Los Angeles Times was a fan of the fairytale.
“As pure of heart as its heroine, “Cinderella” floats across the screen like a gossamer confection, full of elegant beauty and quiet grace. No sly asides, no double entendres and nary a hint of modern-day gender politics dilute this poetically, if not prophetically, imagined storybook fable embraced in toto by director Kenneth Branagh. If you can content yourself with a little enchantment and little enlightenment, “Cinderella” succeeds.”
The Washington Post thinks they tried too hard and fell flat.
“Branagh tries his best to infuse “Cinderella” with energy, from having his characters compulsively swirl and spin in otherwise static scenes to the palace intrigue and power plays that take the place of conventional romance. He even tries to inject some humor (yes, that’s Rob Brydon in a cameo role, and Helena Bonham Carter hiding behind a hideous pair of prosthetic teeth), but to no avail. For all its gossamer, gauze, filigree and refinement, “Cinderella” drags when it should skip as lightly as its title character when she’s late getting home from the ball.”

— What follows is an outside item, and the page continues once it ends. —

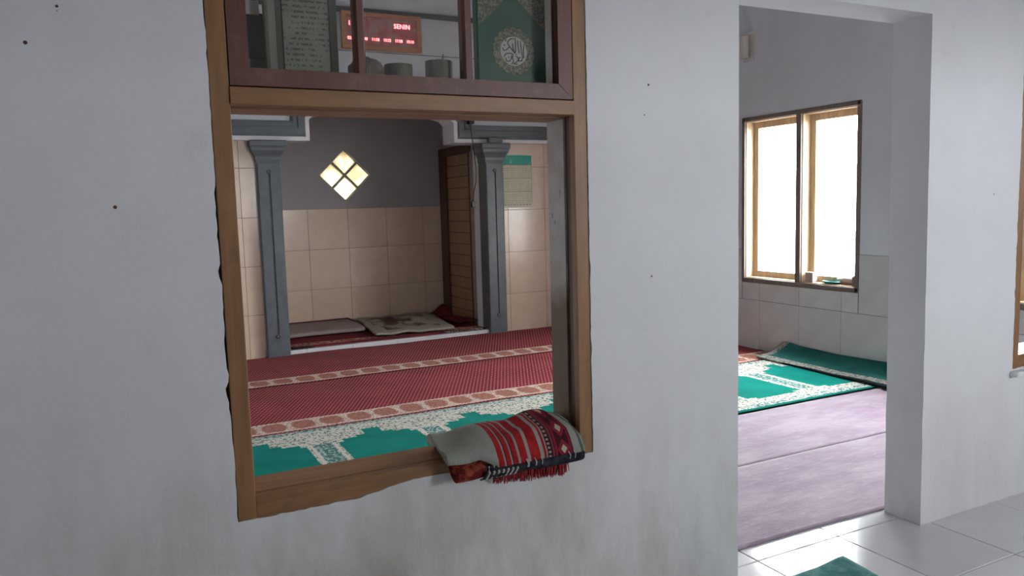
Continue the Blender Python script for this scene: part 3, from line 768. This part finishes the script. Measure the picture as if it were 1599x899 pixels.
# ------------------------------------------------------------------ text helper
def text(body, x, y, z, size, mt, parent, name='lettering', align='LEFT', depth=0.0008, sx=1.0):
    cu = bpy.data.curves.new(name, 'FONT'); cu.body = body; cu.size = size; cu.extrude = depth; cu.align_x = align
    cu.space_character = 1.05; cu.materials.append(mt)
    tmp = bpy.data.objects.new(name, cu); C.objects.link(tmp); bpy.context.view_layer.update()
    me = bpy.data.meshes.new_from_object(tmp.evaluated_get(bpy.context.evaluated_depsgraph_get())); me.name = name
    bpy.data.objects.remove(tmp)
    o = bpy.data.objects.new(name, me); C.objects.link(o); o['kind'] = 'stuff'; o.rotation_euler = (pi / 2, 0, 0); o.scale = (sx, 1, 1)
    o.parent = parent; o.location = Vector((x, y, z)) - wloc(parent); return o
# LED prayer clock
ck = empty('digital_clock', (2.235, YB - 0.03, 2.66)); tag(ck, 'wooden framed red digital prayer clock high on the far wall', 'clock')
M['clockwood'] = woodm('orange_frame_wood', (0.42, 0.20, 0.11), stretch=(1, 10, 10))
bm = bmesh.new()
cx0, cx1, cz0, cz1 = 1.868, 2.600, 2.665, 2.985
for r in (rect(cx0, cx1, cz0, cz0 + .035), rect(cx0, cx1, cz1 - .035, cz1), rect(cx0, cx0 + .04, cz0 + .035, cz1 - .035), rect(cx1 - .04, cx1, cz0 + .035, cz1 - .035)): prism(bm, r, XZ, YB - 0.06, YB - 0.012)
obj('frame', bm, M['clockwood'], ck)
mt = Mat('clock_face_led_haze', 0.25); mt.base(mt.mix((0.42, 0.13, 0.13), (0.40, 0.24, 0.24), mt.noise(9, 3).ramp(0.4, 0.6)))  # red haze of the LEDs painted into the face colour
obj('face', B(cx0 + .038, cx1 - .038, YB - 0.045, YB - 0.015, cz0 + .033, cz1 - .033), mt.m, ck)
mt = Mat('led_red'); mt.base((0.1, 0.0, 0.0)); mt.b.inputs['Emission Color'].default_value = (1, 0.13, 0.14, 1); mt.b.inputs['Emission Strength'].default_value = 10.0
led = mt.m
yt = YB - 0.0465
text('10 50', 1.925, yt, 2.868, 0.056, led, ck, sx=0.95); text('SENIN', 2.345, yt, 2.868, 0.056, led, ck, sx=0.95)
for i, s in enumerate(('03:51', '11:48', '11:58', '15:22', '17:58', '19:10')):
    text(s, 1.918 + i * 0.108, yt, 2.748, 0.034, led, ck, sx=0.9)
mt2 = plain('clock_caption', (0.45, 0.25, 0.24))
bm = bmesh.new()
for (a, b, z) in ((1.92, 2.05, 2.925), (2.37, 2.48, 2.925)): box(bm, a, b, yt - 0.0004, yt + 0.001, z, z + 0.008)
for i in range(6): box(bm, 1.925 + i * 0.108, 1.985 + i * 0.108, yt - 0.0004, yt + 0.001, 2.785, 2.792)
tag(obj('caption', bm, mt2, ck), kind='stuff')

# small speaker and cable over the right pilaster
sp = obj('speaker_box', B(3.02, 3.08, YB - 0.115, YB - 0.055, 2.035, 2.09, bev=0.008), M['black']); tag(sp, 'small black box fixed to the moulding above the right pilaster', 'speaker')
bm = bmesh.new()
pts = [(3.05, YB - 0.08, 2.04), (3.055, YB - 0.085, 1.95), (3.06, YB - 0.09, 1.88), (3.07, YB - 0.10, 1.75), (3.085, YB - 0.10, 1.62), (3.10, YB - 0.06, 1.50), (3.12, YB + 0.05, 1.40), (3.10, YB + 0.03, 1.30)]
tube(bm, pts, 0.0045, 6)
bm2 = bm
cb = obj('cable', bm2, M['black']); tag(cb, 'thin black cable hanging beside the right pilaster', 'cable')
obj('plug', B(3.08, 3.12, YB + 0.01, YB + 0.05, 1.25, 1.31, bev=0.006), M['black'], cb)
ds = obj('junction_box', B(3.22, 3.36, YB - 0.125, YB - 0.06, 1.862, 1.908, bev=0.005), M['slate']); tag(ds, 'dark grey block lying on top of the right pilaster', 'box')
# wall lamp on right wall
lm = empty('wall_lamp', (XR, 3.02, 2.37)); tag(lm, 'cream wall lamp box high on the right wall', 'lamp')
obj('back_plate', B(XR - 0.012, XR, 2.955, 3.075, 2.365, 2.585, bev=0.003), M['cream'], lm)
bm = bmesh.new(); lathe(bm, [(0.030, 0.0), (0.036, 0.01), (0.036, 0.16), (0.028, 0.175)], XR - 0.05, 3.02, 20, True, 'z', 2.385); obj('shade', bm, M['cream'], lm, smooth=False)
# things on the window sill
zs_ = WZ0 + 0.032 + 0.006
xc = XR + 0.045
o = obj('soap_box', B(xc - 0.03, xc + 0.02, 2.36, 2.435, zs_, zs_ + 0.078, bev=0.008), plain('beige_card', (0.42, 0.33, 0.30))); tag(o, 'small beige box standing on the sill beside the mullion', 'box')
bm = bmesh.new(); lathe(bm, [(0.045, 0.0), (0.075, 0.010), (0.085, 0.018), (0.080, 0.020), (0.05, 0.006)], xc - 0.0, 2.21, 20, True, 'z', zs_)
for v in bm.verts: v.co.x = xc + (v.co.x - xc) * 0.45
o = obj('dish', bm, plain('teal_plastic', (0.02, 0.16, 0.16), 0.4)); tag(o, 'small teal dish lying on the window sill', 'dish')
bm = bmesh.new(); tube(bm, [(xc + 0.015, 2.17, zs_ + 0.034), (xc + 0.02, 2.10, zs_ + 0.040), (xc + 0.02, 2.04, zs_ + 0.034), (xc + 0.018, 2.02, zs_ + 0.026)], [0.012, 0.022, 0.026, 0.024], 8)
o = obj('cloth_roll', bm, plain('pinkish_cloth', (0.50, 0.40, 0.36)), smooth=True); tag(o, 'pale rolled cloth lying on the sill behind the dish', 'cloth')
tn = empty('tin_can', (xc - 0.005, 1.995, zs_)); tag(tn, 'dark tin with a torn rim at the near end of the sill', 'can')
bm = bmesh.new(); lathe(bm, [(0.024, 0), (0.025, 0.068), (0.022, 0.068), (0.021, 0.004)], xc - 0.005, 1.995, 18, True, 'z', zs_)
obj('body', bm, plain('dark_tin', (0.16, 0.13, 0.12), 0.4), tn)
obj('lid', B(xc - 0.025, xc + 0.012, 1.985, 2.0, zs_ + 0.068, zs_ + 0.078, bev=0.002), plain('pale_lid', (0.5, 0.48, 0.45)), tn)

# ------------------------------------------------------------------ things on the transom behind the glass
ZT = 1.5315
# green holy book
bk = empty('green_book', (0.995, 0.09, ZT)); tag(bk, 'large green book with a round gold and white emblem behind the right pane', 'book')
M['cover'] = plain('green_cover', (0.016, 0.085, 0.052), 0.45, 0.15, 8)
mt = Mat('gold_lattice', 0.5); k = mt.mix((0.26, 0.22, 0.16), (0.07, 0.09, 0.06), mt.noise(190, 3).ramp(0.45, 0.55)); mt.base(k); M['gold'] = mt.m
M['goldline'] = plain('gold_line', (0.28, 0.24, 0.16), 0.5)
yc0, yc1 = 0.078, 0.104
bx0, bx1, bz1 = 0.889, 1.094, ZT + 0.300
obj('front_cover', B(bx0, bx1, yc0, yc0 + 0.003, ZT, bz1, bev=0.001), M['cover'], bk)
obj('back_cover', B(bx0, bx1, yc1 - 0.003, yc1, ZT, bz1, bev=0.001), M['cover'], bk)
obj('pages', B(bx0 + 0.004, bx1 - 0.005, yc0 + 0.003, yc1 - 0.003, ZT + 0.004, bz1 - 0.004), plain('page_edges', (0.45, 0.42, 0.34), 0.8, 0.1, 3, stretch=(1, 90, 1)), bk)
obj('spine', B(bx0 - 0.003, bx0 + 0.004, yc0 + 0.001, yc1 - 0.001, ZT, bz1, bev=0.002), M['cover'], bk)
ec, er = (0.994, 1.668), 0.062
def disc(bm, pts, d0, d1): prism(bm, pts, XZ, d0, d1)
bm = bmesh.new(); ring = []
NP = 18
for i in range(NP * 8):
    a = 2 * pi * i / (NP * 8); rr = er * (0.90 + 0.11 * abs(sin(a * NP / 2)) ** 0.6)
    ring.append((ec[0] + rr * 1.02 * cos(a), ec[1] + rr * sin(a)))
disc(bm, ring, yc0 - 0.0006, yc0 + 0.0002); em = obj('rosette', bm, M['gold'], bk)
bm = bmesh.new()
for i in range(NP):
    a0 = 2 * pi * i / NP
    pts = [(ec[0] + er * 1.02 * (0.90 + 0.11 * abs(sin((a0 + 2 * pi / NP * t) * NP / 2)) ** 0.6) * cos(a0 + 2 * pi / NP * t), yc0 - 0.0008,
            ec[1] + er * (0.90 + 0.11 * abs(sin((a0 + 2 * pi / NP * t) * NP / 2)) ** 0.6) * sin(a0 + 2 * pi / NP * t)) for t in [q / 8 for q in range(9)]]
    tube(bm, pts, 0.0007, 4)
obj('petal_edge', bm, M['goldline'], em)
rc = 0.0385
bm = bmesh.new(); disc(bm, [(ec[0] + rc * 1.05 * cos(2 * pi * i / 48), ec[1] + rc * sin(2 * pi * i / 48)) for i in range(48)], yc0 - 0.0012, yc0 - 0.0006)
obj('white_disc', bm, plain('white_print', (0.55, 0.55, 0.53), 0.5, 0.04), em)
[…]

The Boston Globe says the story has class that’s missing from other films nowadays (lookin’ at you, “Fifty Shades”)
“It’s Disney itself that’s currently working the most interesting changes on the classic princess formula. In 2013’s “Frozen,” the prince turned out to be a rat and the focus was on the bonds and seething rivalries of sisters — the movie was not only a box office bonanza but an intensely powerful psychodrama for a generation of girls. And “Cinderella” — the new, live-action “Cinderella,” that is — is an attempt by the Mouse House to revive one of Walt’s oldest fairy-tale adaptations with care and class and modernity and timelessness.”